Sin remedio, Antonio Caballero

septiembre 25, 2008

Sin Remedio es una obra que aborda la ciudad de Bogotá como paisaje, el fracaso creativo como drama y el fin de las utopías revolucionarias como contexto. Esas ideologías de izquierda que atravesaron todo el siglo veinte desde la Revolución Rusa y que se arraigaron en América Latina después del triunfo de la Revolución Cubana y el auge de la Revolución Cultural China, y que se fracturaron luego por el revisionismo foquista, el pro-maoísmo, el pro-leninismo (siendo el caldo de cultivo para muchas de las guerrillas por las cuales trasegó Colombia) ya se perfilan caminando hacia su fin a finales de los setentas y comienzos de los ochentas, y en las páginas de Sin Remedio. Van en falso. Descarriadas. Previendo los enemigos capitalistas en cada esquina sin fijarse en la propia vereda, del mismo modo que los amigos de Ignacio Escobar, el protagonista de la historia, advierten en cada gesto anarco de este escritor fracasado una prueba de decadentismo ideológico-burgués, sin advertir la misma putrefacción en cada pase de cocaína que se despachan por la nariz. Ignacio Escobar se debate entre la desventura de pertenecer a una clase burguesa que detenta el poder, y aparentar no serlo. Vive en un apartamento de cierto barrio sumido en las medias tintas de no ser ni rico ni pobre. Sus amigos son revolucionarios de cafetería, y todos lo saben, pero evitan decirlo, para que lo diga Escobar y después refutarlo. Él los complace. Discute con ellos. Les señala su propia vergüenza, les desdeña su impostura mental, pero sigue frecuentando sus casas y sus fiestas hasta embrutecer.  Sexo y droga es lo que no falta en las mansiones de Chapinero. Sin embargo, su gran tragedia, la más grande de todas, la más temible y evidente desde el fuero interior, no es que la revolución haya fracasado en manos de tipos como sus amigos que pontifican sobre la emancipación de una clase popular a que no pertenecen, o que sus familiares lo vean ya como el disidente o el desclasado, un caso perdido que ya se adivina en la tez de su rostro demacrado por las drogas, sino que a su misma edad, los treinta años, el poeta Rimbaud ya había puesto punto final a toda su obra y había quebrado el lápiz. Él no.  
La novela de Caballero puede ser, sin competencia probada (y sin remedo) la transposición perfecta, en clave de ironía, del decadente ambiente del pequeño-burgués y la decadencia ideológica a comienzos de los años ochentas en Colombia (lo mismo que en cine representa esa sátira en clave de documental del director Luis Ospina llamada Un Tigre de Papel).
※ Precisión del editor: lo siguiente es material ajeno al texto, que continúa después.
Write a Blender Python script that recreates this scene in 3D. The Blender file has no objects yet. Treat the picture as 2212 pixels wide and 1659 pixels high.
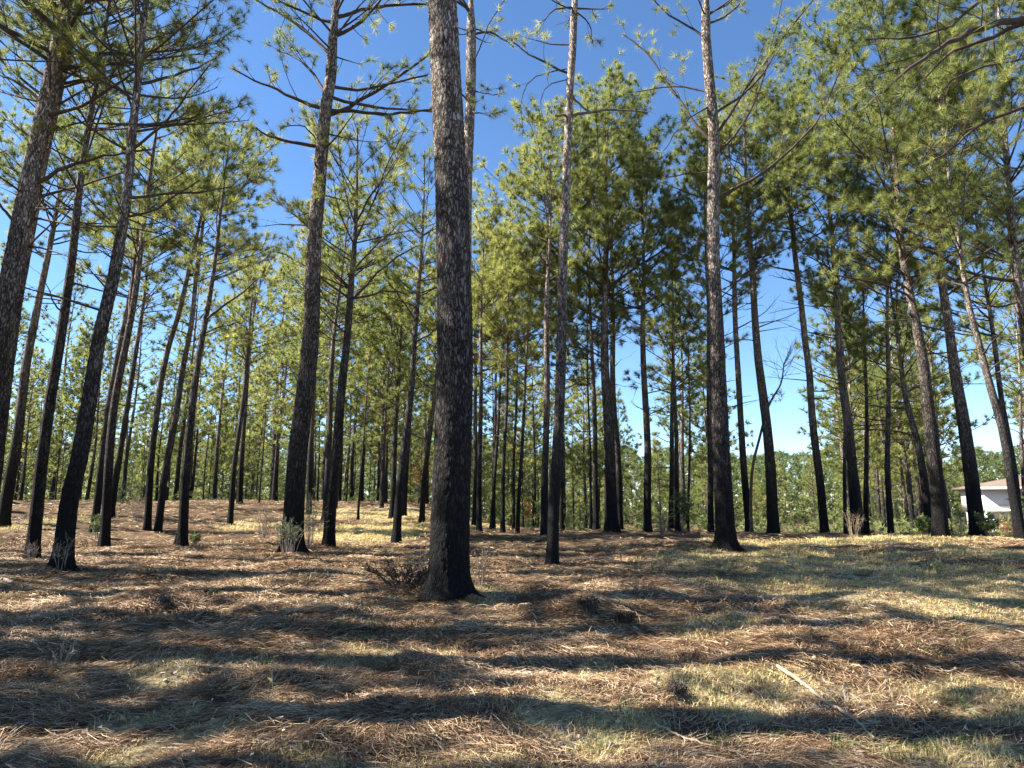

Literatura urbana crítica, de la que advierte que el modelo de ciudad fracasó, coherente con el malestar que se produjo en la sociedad de transición de aquellos años. Literatura de la que otea sobre los muros de la ciudad dormida para advertir que son ruinas y no hombres soñando quienes yacen allí. Así vivió la juventud pequeñoburguesa el fin de las ideologías. Así neutralizó un sector oligarca la invasión de emigrantes por la guerra: excluyéndolos a los cinturones de miseria que nadie quiso mirar. Los coroneles Buendía de esta novela no son los épicos de García Márquez, sino asesinos disfrazados de gente honorable, y los senadores y obispos son mafiosos y pederastas encubiertos, fantasmas nocturnos en una ciudad con ribetes de infierno. La estratificación de la Bogotá de entonces empieza a desechar ya a los marginales en un mundo misterioso que en la novela de Caballero nunca aparece como paisaje directo, sino como territorio alusivo: El sur. El profundo sur donde anidan las ratas, donde anclan los desterrados, el hampa y todo el pueblo que ya no se emancipará. Una ciudad literaria como ésta no miente. Una ciudad invisible, pero desmesurada como las páginas que la contienen. “Una ciudad renegrida, reblandecida, informe, pululante de gente, como una gruesa morcilla purpúrea cubierta de insectos, bruñida de grasa, goteante, rellena de dios sabe qué porquerías: sí, de sangre putrefacta”. 1984.